Reactivity of cis-platinum(II) complexes with 2-(4-substituted)phenylthiomethyl)quinoline nonleaving ligands toward thiourea nucleophiles

Abstract

The sequential substitution of aqua ligands from [Pt{2-(phenylthiomethyl)quinoline}(H2O)2]CF3SO3, Pt(L1), [Pt{2-(4-tert-butylphenylthiomethyl)quinoline}(H2O)2]CF3SO3 Pt(L2), and [Pt{2-(4-fluorophenylthiomethyl) quinoline}(H2O)2]CF3SO3 Pt(L3) by thiourea nucleophiles (Nu) was studied under pseudo–first-order conditions as a function of concentration and temperature using stopped-flow and UV-visible spectrophotometric techniques. The observed pseudo–first-order rate constants for the substitutions can be described by the rate law: kobs(1/2) = k2(1/2)[Nu], where the subscript denotes the consecutive substitution steps.
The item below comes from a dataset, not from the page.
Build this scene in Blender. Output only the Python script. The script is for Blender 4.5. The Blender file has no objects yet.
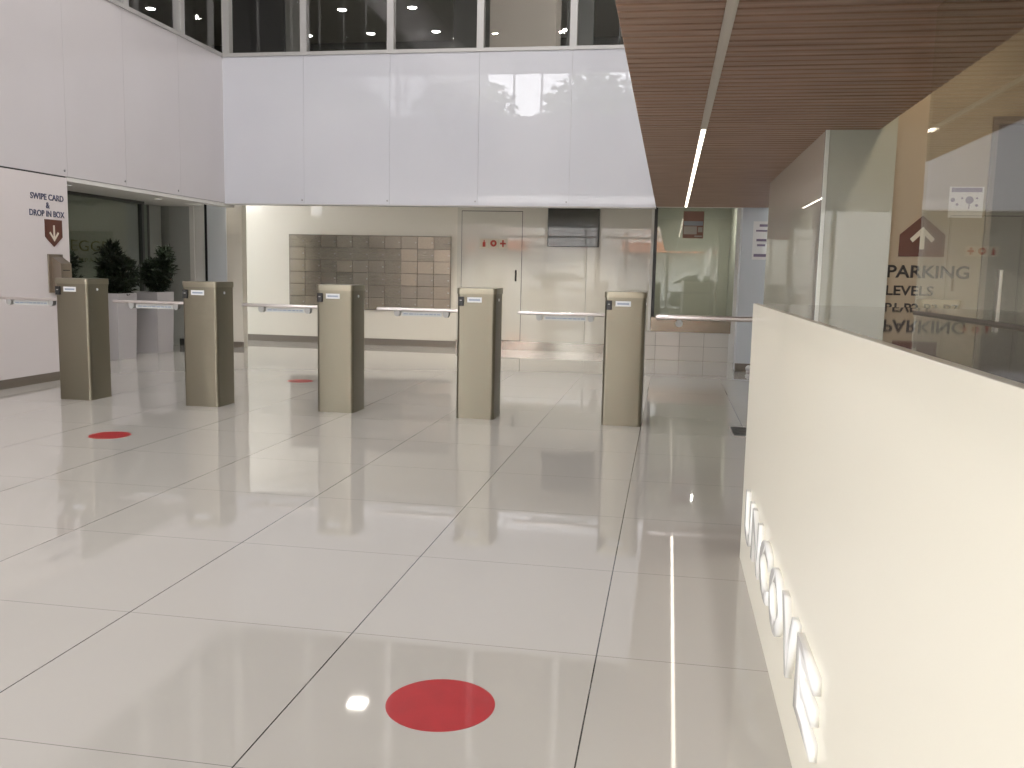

The first aqua ligand was substituted opposite to the strong σ-trans-directing thioether followed by the aqua ligand opposite to the quinoline or pyridine moieties. Second-order rate constants, k2(1st), for the substitution of the first aqua ligand by thiourea nucleophiles ranged between 9 and 22 M−1 s−1 for Pt(L1), 86 and 326 M−1 s−1 for Pt(L2), and 58 –287 M−1 s−1 for Pt(L3). The ranges of the second-order rate constant, k2(2nd), were always lower than the k2(1st)’s and are 0.3-9 M−1 s-1 for Pt(L1), 2-20 M−1 s−1 for Pt(L2), and 0.3-5 M−1 s−1 for Pt(L3). Aqua substitution from Pt(L2) is slower for both steps than from Pt4, its pyridyl derivative from our previous study. A Job's method of continuous variation plot suggests a species with a metal-to-nucleophile ratio of 1:3 as the ultimate product of the chloride substitution from the Pt(II) complexes by the incoming thiourea nucleophiles. The high and negative activation entropy and low and positive activation enthalpy values support an associative mechanism of activation, characteristic of substitution reactions occurring in square-planar complexes.